Siyasi gerginliğin yükselişinin, dış fonlamaya olan bağımlılığın yaratacağı tahribatı biraz daha artıracağını aktaran Ökmen, şunları kaydetti:
"Büyüyen yolsuzluk iddialarıyla tetiklenen siyasi tansiyon yükselişi, yabancı sermayeye olan bağımlılığın yaratacağı tahribatı biraz daha artırmakta ve Türkiye'nin Ortadoğu ülkeleri ve siyasal İslam üzerindeki yol göstericiliğinin baskılanmasına sebep olmakta ve mali açıdan ise hisse senedi, kamu ve özel sektör tahvil piyasalarında bozulmalar, TL'nin değersizleşmesi ve fiyat istikrarsızlığının artması ile sonuçlanmaktadır. Yargı-kolluk kuvvetleri-yürütme arasındaki güç kaybettirme mücadelesi bu haliyle devam ederse; eninde sonunda ekonomik büyümeye zarar verecek, yabancı yatırımları tedirgin edecek, sermaye çıkışı hızlanacak, sermaye girişlerinin cesareti kırılacak ve uluslararası rezervler azalacaktır. Yolsuzluk operasyonunun sonuçlarının en büyük etkisi ise yaklaşan yerel seçimlerde görülecektir."
Türkiye demokrasisini ve ekonomisini derin kayba sokmadan bu siyasi krize son verilmesinin yeni pozitif fırsatlar yaratabileceğini dile getiren Ökmen, Türkiye'nin iç politika riskleri açısından, Yasama-Yürütme ve Yargı erklerinin bağımsız güçlerini ve sorumluluk alanlarını ayrı ayrı korumasının oldukça önemli olduğunu ve dış müdahale senaryoları üretmeden ve yargının bağımsızlığını ve işlevini azaltmadan yolsuzlukların önlenmesinde daha fazla şeffaf ve objektif davranılmasının kritik öneme sahip olduğunu belirtti.


- "Kur ve faiz dalgalanmaların etkisi sınırlı kalacaktır"
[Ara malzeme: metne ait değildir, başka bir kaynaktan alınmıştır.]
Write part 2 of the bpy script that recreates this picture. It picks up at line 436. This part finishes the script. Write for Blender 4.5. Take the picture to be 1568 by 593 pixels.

Hükümetin bütünlüğü başta olmak üzere politik risklerin birçok yeni alt başlığın reyting açısından izlenen birincil öncelikler haline geldiğini ifade eden Ökmen, "Hükümetin bütünlüğünün korunması, bürokrasi kalitesi, başlayan iç gerginlik, rüşvet ve yozlaşma iddialarının akıbeti, erkler arası uyumsuzluk, demokrasi kalitesi ve İran'la yapılan ticaretin makro istatistikler üzerinde bozucu etkisinin olup olmadığı hususları rating açısından izlenen birincil öncelikler haline gelmiştir" değerlendirmesinde bulundu.
Ökmen, küresel piyasalarda başlayan mali istikrar eğiliminin Türkiye piyasalarını sarsan bu siyasi çalkantının sona erdirilmesini kolaylaştıracak en önemli faktör ve şans olarak görülmeli gerektiğini belirterek, çözümün de uluslararası standartlarda ve Avrupa Birliği uyum süreçlerinde aranması gerektiğini vurguladı.
Türkiye'deki bu siyasi krizin üreteceği sonuçların, küresel toplam talep üzerinde yaratacağı etkileri düşük gören Ökmen, şunları kaydetti:
"Şu ana kadar sokaklara ve hane halkına yansımayan mevcut siyasi gerginliğin ulusal düzeyde sistemik etkiler üretecek güce ulaşma olasılığı düşük gözüküyor. Ancak, şu ana kadar yargı, iş dünyası ve kolluk kuvvetleri arasında devam eden kriz henüz ekonomik faaliyetlere sekte vuramamış olsa da, bu çekişmenin uzaması 2014 yılı büyüme tahminlerimiz üzerinde aşağı yönlü ilave riskler üretecek ve reyting açısından ilk etapta görünüm bozulmalarına sebep olabilecektir. İç siyasi politikalara yeniden ve daha farklı bir şekilde yön verilmemesi halinde, karmaşık ve belirsiz bir gelecekle karşı karşıya kalınabilir."
Belirsizlik ve güvensizlik algısı çok ciddi oranda artmış olsa da, özellikle Türk ekonomisinin istikrarını koruyan kamusal dengelerin gücü nedeniyle, bu sürecin, bir resesyona ve mali piyasalarda bir krize evrilmesini beklemediklerini dile getiren Ökmen, Türkiye'nin büyümesinin 2014'te de pozitif olacağını, kur ve faiz dalgalanmalarının etkisinin sınırlı kalacağını ifade etti.

Ökmen, Merkez Bankası'nın geçmişin aksine, öngörülebilir, tahmin edilebilir politikalar ürettiği, sermaye çıkışlarını kolaylaştırmadığı ve döviz piyasalarında maliyetli araçlara yönelmediği ölçüde 2014 yılı para politikasında başarılı olacağını beklediklerini kaydetti.